What Shadows reveals that Pull My Daisy fails to recognize is the depth of the complicated relationship between Bebop and Beat poetry. Although not a musician herself, Lelia embodies Bebop. First of all, she’s bold. She belongs to herself, not a man, and responds to one man’s demands by saying, “No one tells me how to be.” She defies societal conventions, just as Bebop defied popular jazz.

All but one of her love interests happen to be writers. The one with whom she develops the longest relationship is a white Beat poet named Tony. They seem to be in love at first, but he continues pushing her, eventually manipulating her into having sex with him.

When he takes her home, he meets her brothers and realizes Lelia is black. Her light complexion had ‘fooled’ him, and the new information causes him to leave in a hurry. Beyond a moment of absolute racism, this point in the film echoes the sentiments of the Bebop and Beat movements as they coexisted. “There aren’t a lot of cultural movements that are generally multiracial. Movements tend to take on this sort of ‘black’ or ‘white’ image. It’s not that it has to be this way, but it often is. Jazz was and is seen as ‘black’, while Beat poetry was ‘white’,” Professor Williams said.

Similar to Tony’s relationship with Lelia, Beat poetry somewhat stole its foundations from black jazz musicians. This is not to discredit the Beat generation’s work, but rather to shed light on the reality often faced by the racially divided cultural phenomena of the American experience. This is also not to speak for black artists or their experiences, but rather to observe the way the film conveys the racial implications of both movements.
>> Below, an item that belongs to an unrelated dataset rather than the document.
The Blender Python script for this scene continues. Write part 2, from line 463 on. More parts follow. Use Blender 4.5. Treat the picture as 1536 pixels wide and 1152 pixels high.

While it may seem easy to paint Lelia and Bebop as ‘victim,’ this would be an improper and unjust label. Rather, they are survivors: survivors of manipulation and appropriation by white artists and movements. These realities are all too common in our history, where art is deemed ‘black’ or ‘white.’ Only when we recognize the realities embodied in this film will we realize the importance of artistic intersectionality and its recognition.